• **Written exercise**:
Extract the full listing verbatim and drop any pictures from your copy.
+--
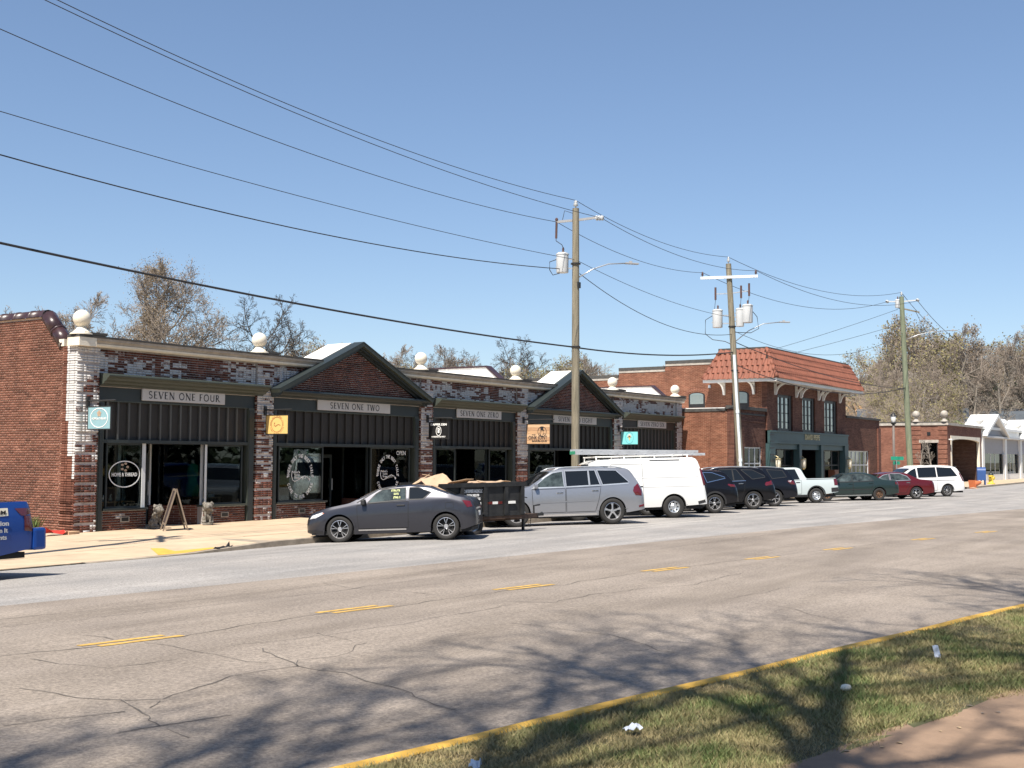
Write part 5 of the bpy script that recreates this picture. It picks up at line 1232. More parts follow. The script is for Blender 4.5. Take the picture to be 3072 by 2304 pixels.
# nearest pole in view: post insulator, two-way arm, one transformer, street lamp
p1, t1 = pole('utility_pole', B1, (38.47, 22.62, 9.43), .165, .125, M['wood_pole'], 'tall weathered wooden pole with one grey transformer, rising behind the white van')
def A1(z): return along(B1, t1, z)
mb = MB(); insul(mb, A1(9.44), .30, .11); mb.build('post_insulator', M['trafo'], p1, smooth=True)
dA = Vector((.50, -.87, 0)).normalized()                    # arm lies square to the line
a = A1(8.98); MB().bar(a, a + dA * .80 + Vector((0, 0, .10)), .065, .085).bar(a, a - dA * .75 + Vector((0, 0, -.06)), .065, .085).build('cross_arm', M['lampgrey'], p1)
mb = MB(); e = a + dA * .80 + Vector((0, 0, .08)); 
for k in range(3): mb.lathe([(.03, -.05), (.10, -.02), (.10, .02), (.03, .05)], 10, (e + dA * (.1 * k)), 'y')
mb.build('line_insulator', M['trafo'], p1); 
cut = a - dA * .72 + Vector((0, 0, -.06)); MB().tube([cut, cut + Vector((.02, .03, -.62))], .045, 8).lathe([(.02, 0), (.06, .05), (.06, .12), (.02, .16)], 8, cut).build('fuse_cutout', M['porcelain'], p1)
tr = transformer(p1, A1(6.99) - dA * .50, .23, .66); 
MB().tube([cut + Vector((.02, .03, -.62)), A1(8.2) - dA * .74, A1(8.05) - dA * .52, A1(7.9) - dA * .46], .014, 5).build('jumper', M['wire'], p1)
MB().tube([A1(7.5) - dA * .70, A1(7.4) - dA * .98, A1(7.1) - dA * .98, A1(6.9) - dA * .86, A1(6.97) - dA * .6], .016, 5).build('jumper', M['wire'], p1)
MB().tube([A1(9.0) - dA * .5, A1(9.35) - dA * .42, A1(9.25) - dA * .12, A1(9.0)], .013, 5).build('jumper', M['wire'], p1)
MB().bar(A1(7.5), A1(7.5) - dA * .32, .06, .05).bar(A1(7.15), A1(7.15) - dA * .32, .06, .05).build('transformer_bracket', M['steel'], p1)
lamp_arm(p1, A1(6.83) + Vector((.1, -.1, 0)), (.77, -.64, 0), 1.9, .62)
MB().lathe([(.14, 0), (.18, .0), (.18, .05), (.14, .05)], 14, A1(4.16)).lathe([(.15, 0), (.19, .0), (.19, .05), (.15, .05)], 14, A1(7.3)).build('pole_band', M['iron'], p1)
MB().box(-.10, .10, -.165, -.12, 0, .22).build('cable_box', M['iron'], p1).location = A1(6.4)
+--
• **Answer to the exercise**:
Write part 5 of the bpy script that recreates this picture. It picks up at line 1232. More parts follow. The script is for Blender 4.5. Take the picture to be 3072 by 2304 pixels.
# nearest pole in view: post insulator, two-way arm, one transformer, street lamp
p1, t1 = pole('utility_pole', B1, (38.47, 22.62, 9.43), .165, .125, M['wood_pole'], 'tall weathered wooden pole with one grey transformer, rising behind the white van')
def A1(z): return along(B1, t1, z)
mb = MB(); insul(mb, A1(9.44), .30, .11); mb.build('post_insulator', M['trafo'], p1, smooth=True)
dA = Vector((.50, -.87, 0)).normalized()                    # arm lies square to the line
a = A1(8.98); MB().bar(a, a + dA * .80 + Vector((0, 0, .10)), .065, .085).bar(a, a - dA * .75 + Vector((0, 0, -.06)), .065, .085).build('cross_arm', M['lampgrey'], p1)
mb = MB(); e = a + dA * .80 + Vector((0, 0, .08)); 
for k in range(3): mb.lathe([(.03, -.05), (.10, -.02), (.10, .02), (.03, .05)], 10, (e + dA * (.1 * k)), 'y')
mb.build('line_insulator', M['trafo'], p1); 
cut = a - dA * .72 + Vector((0, 0, -.06)); MB().tube([cut, cut + Vector((.02, .03, -.62))], .045, 8).lathe([(.02, 0), (.06, .05), (.06, .12), (.02, .16)], 8, cut).build('fuse_cutout', M['porcelain'], p1)
tr = transformer(p1, A1(6.99) - dA * .50, .23, .66); 
MB().tube([cut + Vector((.02, .03, -.62)), A1(8.2) - dA * .74, A1(8.05) - dA * .52, A1(7.9) - dA * .46], .014, 5).build('jumper', M['wire'], p1)
MB().tube([A1(7.5) - dA * .70, A1(7.4) - dA * .98, A1(7.1) - dA * .98, A1(6.9) - dA * .86, A1(6.97) - dA * .6], .016, 5).build('jumper', M['wire'], p1)
MB().tube([A1(9.0) - dA * .5, A1(9.35) - dA * .42, A1(9.25) - dA * .12, A1(9.0)], .013, 5).build('jumper', M['wire'], p1)
MB().bar(A1(7.5), A1(7.5) - dA * .32, .06, .05).bar(A1(7.15), A1(7.15) - dA * .32, .06, .05).build('transformer_bracket', M['steel'], p1)
lamp_arm(p1, A1(6.83) + Vector((.1, -.1, 0)), (.77, -.64, 0), 1.9, .62)
MB().lathe([(.14, 0), (.18, .0), (.18, .05), (.14, .05)], 14, A1(4.16)).lathe([(.15, 0), (.19, .0), (.19, .05), (.15, .05)], 14, A1(7.3)).build('pole_band', M['iron'], p1)
MB().box(-.10, .10, -.165, -.12, 0, .22).build('cable_box', M['iron'], p1).location = A1(6.4)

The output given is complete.